• [Task details]
Your task is to quote exactly the run of lines that starts at the line containing "Model this scene" and ends at the line containing "R = math.radians", including both.

• [Provided data]
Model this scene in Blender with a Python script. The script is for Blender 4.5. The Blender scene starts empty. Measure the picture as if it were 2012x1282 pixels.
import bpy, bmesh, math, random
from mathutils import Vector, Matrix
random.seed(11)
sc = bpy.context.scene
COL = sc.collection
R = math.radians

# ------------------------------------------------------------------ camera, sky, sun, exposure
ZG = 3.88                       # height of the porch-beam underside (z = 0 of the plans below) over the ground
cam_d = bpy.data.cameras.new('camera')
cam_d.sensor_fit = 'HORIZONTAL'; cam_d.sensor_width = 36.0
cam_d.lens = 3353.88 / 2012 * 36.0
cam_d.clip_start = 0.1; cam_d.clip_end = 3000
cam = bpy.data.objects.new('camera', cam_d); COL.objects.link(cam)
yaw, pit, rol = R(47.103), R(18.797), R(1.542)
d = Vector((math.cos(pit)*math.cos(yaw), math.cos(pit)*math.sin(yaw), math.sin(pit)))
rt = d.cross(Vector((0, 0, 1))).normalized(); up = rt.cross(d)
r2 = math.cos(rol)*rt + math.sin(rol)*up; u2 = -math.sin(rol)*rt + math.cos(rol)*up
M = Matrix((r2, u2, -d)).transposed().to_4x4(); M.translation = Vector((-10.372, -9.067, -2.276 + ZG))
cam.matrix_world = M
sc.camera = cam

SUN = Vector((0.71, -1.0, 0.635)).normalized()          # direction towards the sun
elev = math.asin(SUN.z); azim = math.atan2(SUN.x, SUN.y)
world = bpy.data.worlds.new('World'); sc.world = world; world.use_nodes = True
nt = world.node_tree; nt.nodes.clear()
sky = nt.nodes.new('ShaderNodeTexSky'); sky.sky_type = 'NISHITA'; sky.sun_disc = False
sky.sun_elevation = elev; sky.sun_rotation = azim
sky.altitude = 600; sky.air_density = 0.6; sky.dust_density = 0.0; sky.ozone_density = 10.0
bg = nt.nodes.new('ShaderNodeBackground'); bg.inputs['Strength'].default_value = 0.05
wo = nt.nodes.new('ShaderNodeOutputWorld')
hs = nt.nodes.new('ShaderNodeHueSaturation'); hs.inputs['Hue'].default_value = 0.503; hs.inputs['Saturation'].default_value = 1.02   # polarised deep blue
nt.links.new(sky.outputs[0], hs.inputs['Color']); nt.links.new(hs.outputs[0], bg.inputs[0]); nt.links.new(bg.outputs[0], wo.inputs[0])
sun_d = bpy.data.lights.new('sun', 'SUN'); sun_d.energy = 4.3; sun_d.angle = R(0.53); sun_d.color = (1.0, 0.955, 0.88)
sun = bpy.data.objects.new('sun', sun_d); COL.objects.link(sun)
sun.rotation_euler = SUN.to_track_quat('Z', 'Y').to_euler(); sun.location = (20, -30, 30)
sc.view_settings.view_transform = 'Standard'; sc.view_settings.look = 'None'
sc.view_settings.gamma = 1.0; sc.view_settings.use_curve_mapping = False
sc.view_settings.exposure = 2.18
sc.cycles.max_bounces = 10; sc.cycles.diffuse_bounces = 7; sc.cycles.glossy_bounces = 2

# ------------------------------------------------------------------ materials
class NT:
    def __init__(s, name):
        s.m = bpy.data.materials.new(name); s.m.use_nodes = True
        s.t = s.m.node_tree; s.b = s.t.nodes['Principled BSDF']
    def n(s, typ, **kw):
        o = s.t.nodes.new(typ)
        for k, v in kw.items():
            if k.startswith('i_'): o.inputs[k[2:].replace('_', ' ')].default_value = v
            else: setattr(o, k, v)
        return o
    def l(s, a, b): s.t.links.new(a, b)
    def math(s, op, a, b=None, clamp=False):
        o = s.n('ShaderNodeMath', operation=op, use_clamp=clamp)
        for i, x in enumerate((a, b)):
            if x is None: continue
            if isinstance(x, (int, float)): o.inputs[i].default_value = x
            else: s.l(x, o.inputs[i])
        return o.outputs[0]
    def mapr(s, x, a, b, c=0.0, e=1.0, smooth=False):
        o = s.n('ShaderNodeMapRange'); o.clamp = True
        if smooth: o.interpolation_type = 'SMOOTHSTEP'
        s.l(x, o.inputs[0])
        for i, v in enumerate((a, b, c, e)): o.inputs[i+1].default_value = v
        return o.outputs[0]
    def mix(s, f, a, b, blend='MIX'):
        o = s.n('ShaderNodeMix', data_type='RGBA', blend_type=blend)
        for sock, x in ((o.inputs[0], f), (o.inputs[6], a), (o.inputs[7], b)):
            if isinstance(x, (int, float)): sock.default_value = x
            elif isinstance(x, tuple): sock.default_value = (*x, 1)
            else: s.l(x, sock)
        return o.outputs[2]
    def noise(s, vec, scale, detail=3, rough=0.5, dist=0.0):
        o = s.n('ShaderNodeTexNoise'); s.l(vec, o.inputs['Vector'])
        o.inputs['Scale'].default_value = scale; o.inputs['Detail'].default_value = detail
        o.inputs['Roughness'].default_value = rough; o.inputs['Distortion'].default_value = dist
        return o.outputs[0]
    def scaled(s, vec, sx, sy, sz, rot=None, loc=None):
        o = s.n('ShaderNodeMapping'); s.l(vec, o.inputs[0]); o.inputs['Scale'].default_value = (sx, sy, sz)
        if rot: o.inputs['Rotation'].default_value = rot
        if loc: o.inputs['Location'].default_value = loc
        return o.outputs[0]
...
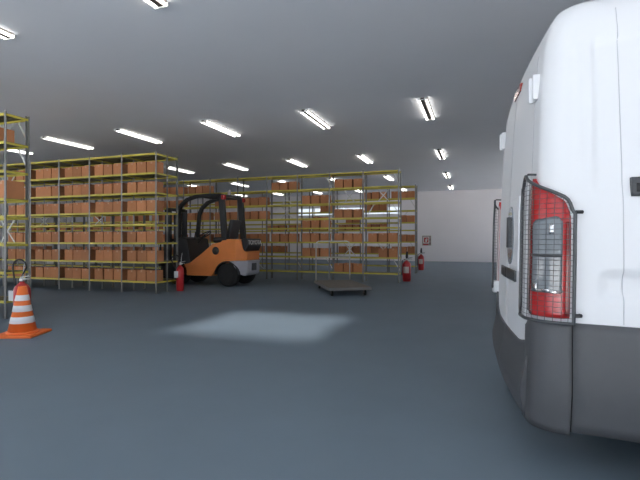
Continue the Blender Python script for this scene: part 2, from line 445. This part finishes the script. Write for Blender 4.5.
--
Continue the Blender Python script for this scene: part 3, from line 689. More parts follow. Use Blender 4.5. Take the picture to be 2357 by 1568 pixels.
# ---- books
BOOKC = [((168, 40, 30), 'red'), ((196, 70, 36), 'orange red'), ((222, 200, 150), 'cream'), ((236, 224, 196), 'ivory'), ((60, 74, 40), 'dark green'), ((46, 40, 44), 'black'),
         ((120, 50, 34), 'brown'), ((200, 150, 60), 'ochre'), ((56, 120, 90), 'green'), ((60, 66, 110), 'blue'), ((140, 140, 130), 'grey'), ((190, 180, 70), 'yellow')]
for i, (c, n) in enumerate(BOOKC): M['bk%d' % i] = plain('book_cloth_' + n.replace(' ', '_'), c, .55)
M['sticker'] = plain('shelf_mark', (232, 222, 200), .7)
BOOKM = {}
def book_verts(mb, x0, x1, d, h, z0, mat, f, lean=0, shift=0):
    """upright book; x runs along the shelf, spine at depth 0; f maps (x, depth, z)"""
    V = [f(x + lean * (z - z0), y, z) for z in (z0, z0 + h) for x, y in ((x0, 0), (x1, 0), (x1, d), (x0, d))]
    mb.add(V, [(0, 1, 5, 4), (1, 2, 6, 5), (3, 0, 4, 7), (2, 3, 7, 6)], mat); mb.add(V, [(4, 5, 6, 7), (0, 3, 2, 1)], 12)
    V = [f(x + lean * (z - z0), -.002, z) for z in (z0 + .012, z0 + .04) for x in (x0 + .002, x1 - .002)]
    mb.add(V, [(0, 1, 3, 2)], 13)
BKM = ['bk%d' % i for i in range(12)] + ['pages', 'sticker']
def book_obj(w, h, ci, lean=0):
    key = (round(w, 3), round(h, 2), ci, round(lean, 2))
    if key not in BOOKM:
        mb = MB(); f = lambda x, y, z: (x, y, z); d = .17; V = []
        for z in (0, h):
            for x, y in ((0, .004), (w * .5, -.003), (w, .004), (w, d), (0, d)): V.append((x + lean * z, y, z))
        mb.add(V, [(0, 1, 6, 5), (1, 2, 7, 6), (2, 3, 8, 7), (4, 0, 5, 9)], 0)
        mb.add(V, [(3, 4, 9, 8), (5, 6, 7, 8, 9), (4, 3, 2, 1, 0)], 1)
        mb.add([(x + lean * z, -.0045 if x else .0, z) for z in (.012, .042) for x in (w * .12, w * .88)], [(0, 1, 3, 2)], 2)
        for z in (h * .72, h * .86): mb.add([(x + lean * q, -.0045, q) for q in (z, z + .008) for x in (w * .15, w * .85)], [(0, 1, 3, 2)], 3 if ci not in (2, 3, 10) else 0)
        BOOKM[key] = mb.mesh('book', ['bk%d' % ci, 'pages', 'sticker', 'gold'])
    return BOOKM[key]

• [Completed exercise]
Model this scene in Blender with a Python script. The script is for Blender 4.5. The Blender scene starts empty. Measure the picture as if it were 2012x1282 pixels.
import bpy, bmesh, math, random
from mathutils import Vector, Matrix
random.seed(11)
sc = bpy.context.scene
COL = sc.collection
R = math.radians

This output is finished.